Quanto al vizio di motivazione, l’illustrazione di ciascun motivo deve contenere, a pena di inammissibilita’, la chiara indicazione del fatto controverso in relazione al quale la motivazione si assume omessa o contraddittoria, ovvero le ragioni per le quali la dedotta insufficienza della motivazione la renda inidonea a giustificare la decisione; la relativa censura deve contenere un momento di sintesi (omologo del quesito di diritto), che ne circoscriva puntualmente i limiti, in maniera da non ingenerare incertezze in sede di formulazione del ricorso e di valutazione della sua ammissibilita’ (Cass. Sez. Unite, n. 20603 del 2007).

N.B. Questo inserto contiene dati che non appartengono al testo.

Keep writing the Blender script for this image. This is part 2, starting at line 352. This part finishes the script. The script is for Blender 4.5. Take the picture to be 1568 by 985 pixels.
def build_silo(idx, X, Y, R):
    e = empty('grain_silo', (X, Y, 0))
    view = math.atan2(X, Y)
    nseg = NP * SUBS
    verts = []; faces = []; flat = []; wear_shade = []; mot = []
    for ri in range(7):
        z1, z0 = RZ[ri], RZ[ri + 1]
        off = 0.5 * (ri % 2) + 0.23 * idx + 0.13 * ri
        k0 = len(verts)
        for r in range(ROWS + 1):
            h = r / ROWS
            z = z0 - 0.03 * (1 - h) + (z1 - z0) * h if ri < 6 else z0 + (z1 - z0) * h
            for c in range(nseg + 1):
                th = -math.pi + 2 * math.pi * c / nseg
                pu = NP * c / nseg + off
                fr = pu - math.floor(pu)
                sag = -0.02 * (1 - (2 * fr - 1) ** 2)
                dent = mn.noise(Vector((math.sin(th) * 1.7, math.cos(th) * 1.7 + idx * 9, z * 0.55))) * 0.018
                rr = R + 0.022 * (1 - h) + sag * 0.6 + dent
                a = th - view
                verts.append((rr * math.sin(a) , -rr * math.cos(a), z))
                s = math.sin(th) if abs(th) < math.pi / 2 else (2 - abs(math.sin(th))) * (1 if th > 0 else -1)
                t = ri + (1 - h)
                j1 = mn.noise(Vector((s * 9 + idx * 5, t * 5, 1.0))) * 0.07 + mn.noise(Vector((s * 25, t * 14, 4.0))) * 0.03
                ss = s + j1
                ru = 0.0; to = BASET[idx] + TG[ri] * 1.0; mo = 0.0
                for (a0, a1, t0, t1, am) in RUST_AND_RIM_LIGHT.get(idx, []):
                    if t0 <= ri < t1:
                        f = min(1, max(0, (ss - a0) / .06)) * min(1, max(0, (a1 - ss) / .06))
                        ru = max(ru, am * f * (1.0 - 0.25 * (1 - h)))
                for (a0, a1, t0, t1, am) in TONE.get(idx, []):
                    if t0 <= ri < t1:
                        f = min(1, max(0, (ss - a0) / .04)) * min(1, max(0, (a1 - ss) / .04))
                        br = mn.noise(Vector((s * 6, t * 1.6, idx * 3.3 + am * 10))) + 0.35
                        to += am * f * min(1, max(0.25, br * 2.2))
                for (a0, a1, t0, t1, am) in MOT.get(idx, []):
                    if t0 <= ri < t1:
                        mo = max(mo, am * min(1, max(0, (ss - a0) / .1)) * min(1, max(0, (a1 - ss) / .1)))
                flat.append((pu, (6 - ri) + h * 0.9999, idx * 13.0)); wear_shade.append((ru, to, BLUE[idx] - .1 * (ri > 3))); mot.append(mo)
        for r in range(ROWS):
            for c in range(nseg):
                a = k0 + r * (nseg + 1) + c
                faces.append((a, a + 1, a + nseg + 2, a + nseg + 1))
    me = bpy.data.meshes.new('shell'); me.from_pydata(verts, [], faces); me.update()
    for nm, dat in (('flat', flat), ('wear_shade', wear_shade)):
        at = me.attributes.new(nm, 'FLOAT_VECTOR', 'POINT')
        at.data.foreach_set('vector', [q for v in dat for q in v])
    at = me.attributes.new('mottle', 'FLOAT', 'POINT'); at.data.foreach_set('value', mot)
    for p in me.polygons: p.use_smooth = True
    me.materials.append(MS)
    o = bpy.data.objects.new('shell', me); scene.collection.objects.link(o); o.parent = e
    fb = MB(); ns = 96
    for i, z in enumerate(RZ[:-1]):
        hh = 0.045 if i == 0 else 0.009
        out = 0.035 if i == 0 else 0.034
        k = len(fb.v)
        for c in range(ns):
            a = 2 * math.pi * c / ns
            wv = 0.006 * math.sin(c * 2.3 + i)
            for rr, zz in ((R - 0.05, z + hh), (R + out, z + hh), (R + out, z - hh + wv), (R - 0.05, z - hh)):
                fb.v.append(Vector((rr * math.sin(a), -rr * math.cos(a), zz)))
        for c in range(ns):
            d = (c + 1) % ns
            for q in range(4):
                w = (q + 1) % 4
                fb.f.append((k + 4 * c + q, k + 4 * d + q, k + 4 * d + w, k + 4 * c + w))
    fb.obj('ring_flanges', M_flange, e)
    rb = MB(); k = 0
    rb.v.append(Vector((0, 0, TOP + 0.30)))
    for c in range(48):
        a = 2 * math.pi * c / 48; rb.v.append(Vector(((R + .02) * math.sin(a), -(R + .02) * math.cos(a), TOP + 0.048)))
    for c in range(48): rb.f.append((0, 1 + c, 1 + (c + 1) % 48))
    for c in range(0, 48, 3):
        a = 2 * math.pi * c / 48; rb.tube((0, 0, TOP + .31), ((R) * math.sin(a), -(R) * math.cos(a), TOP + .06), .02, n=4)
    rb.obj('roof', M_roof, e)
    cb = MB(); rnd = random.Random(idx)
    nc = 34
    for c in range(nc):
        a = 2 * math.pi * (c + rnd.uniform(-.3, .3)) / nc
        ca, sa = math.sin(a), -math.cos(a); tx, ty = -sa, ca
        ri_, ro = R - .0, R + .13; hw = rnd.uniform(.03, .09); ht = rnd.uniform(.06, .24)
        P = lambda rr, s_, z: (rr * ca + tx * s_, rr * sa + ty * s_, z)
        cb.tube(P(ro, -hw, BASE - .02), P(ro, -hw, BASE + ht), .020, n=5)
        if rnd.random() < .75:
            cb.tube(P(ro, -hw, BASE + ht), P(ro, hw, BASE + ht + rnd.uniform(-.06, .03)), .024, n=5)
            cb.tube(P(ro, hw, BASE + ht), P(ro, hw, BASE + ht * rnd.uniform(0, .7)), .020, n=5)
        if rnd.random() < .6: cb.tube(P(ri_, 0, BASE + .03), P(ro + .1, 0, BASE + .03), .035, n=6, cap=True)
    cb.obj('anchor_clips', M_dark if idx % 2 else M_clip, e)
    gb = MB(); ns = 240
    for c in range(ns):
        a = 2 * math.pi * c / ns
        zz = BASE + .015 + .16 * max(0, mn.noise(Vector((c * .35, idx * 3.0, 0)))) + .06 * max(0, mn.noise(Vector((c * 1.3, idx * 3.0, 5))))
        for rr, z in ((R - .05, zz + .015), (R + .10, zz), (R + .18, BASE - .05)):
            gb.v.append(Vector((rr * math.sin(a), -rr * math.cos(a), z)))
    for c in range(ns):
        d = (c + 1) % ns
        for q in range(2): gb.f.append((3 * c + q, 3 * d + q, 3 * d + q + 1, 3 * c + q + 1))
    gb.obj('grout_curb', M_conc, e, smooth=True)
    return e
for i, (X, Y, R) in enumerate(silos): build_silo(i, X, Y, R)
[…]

Il ricorrente denuncia violazione di norma di diritto (non specificata) e contraddittoria motivazione circa il giudicato formatosi con la rinuncia agli atti dell’appello. Formula un duplice quesito (il giudicato formatosi su una sentenza avente ad oggetto una domanda proposta sul presupposto di un vincolo contrattuale non pregiudica la riproposizione della domanda sotto forma di indebito arricchimento; tra una domanda proposta sulla base di un preteso vincolo contrattuale e quella ex art. 2041 c.c. non sussiste “sostanziale identita’ di petitum” come affermato dalla sentenza impugnata) di carattere astratto. Manca del tutto il momento di sintesi necessario a specificare l’asserita contraddittorieta’ della motivazione.

4.- La relazione e’ stata comunicata al pubblico ministero e notificata ai difensori delle parti;

Il ricorrente ha presentato memoria e ha chiesto d’essere ascoltato in camera di consiglio;

Le argomentazioni addotte dal ricorrente con la memoria nulla obiettano circa una delle rationes decidendi evidenziate nella relazione, cioe’ la violazione dell’art. 366 c.p.c., n. 3;

5.- Ritenuto:

che, a seguito della discussione sul ricorso, tenuta nella camera di consiglio, il collegio ha condiviso i motivi in fatto e in diritto esposti nella relazione;

che pertanto il ricorso va dichiarato inammissibile; le spese seguono la soccombenza;

visti gli artt. 380-bis e 385 cod. proc. civ..

P.Q.M.

Dichiara il ricorso inammissibile. Condanna il ricorrente al pagamento delle spese del giudizio di cassazione, liquidate in complessivi Euro 900,00, di cui Euro 700,00 per onorari, oltre spese generali e accessori di legge.

Così deciso in Roma, il 13 gennaio 2011.